For some of us though, I think that constant inner tremor of anger and humiliation sparked a clarion call for justice rather than a capitulation to fear and amnesia.
Shawna Ryan Yang said she wrote the book Green Island because she wanted to dispel the myth that Taiwan’s transition to democracy was bloodless. It took decades of will, suffering, and work. It will continue to. Now I wonder if it’s our turn to fight. Given what has happened to the United States and its implications for Taiwan as well, I suddenly feel what I imagine must been a tip of that incredible burden of what people before me must have felt. To realize what they might have to sacrifice to save their country, the very being of who they are.
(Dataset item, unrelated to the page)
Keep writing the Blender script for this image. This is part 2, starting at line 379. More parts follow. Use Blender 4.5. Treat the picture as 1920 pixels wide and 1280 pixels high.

To speak in all the voices than can be spoken to be free. For me, it’s for Taiwan and for America.
When I exit the cab in Taipei I say 多謝. I stop to breath in the thick humid air again. I relish in hearing the voices and accents of the people around me. I feel the ground of home beneath my feet, and even though where I am may shift, the earth and air of this place is always with me. Its history and values forever bound to me: the blood, ashes, and the sacrifices for now and for the future.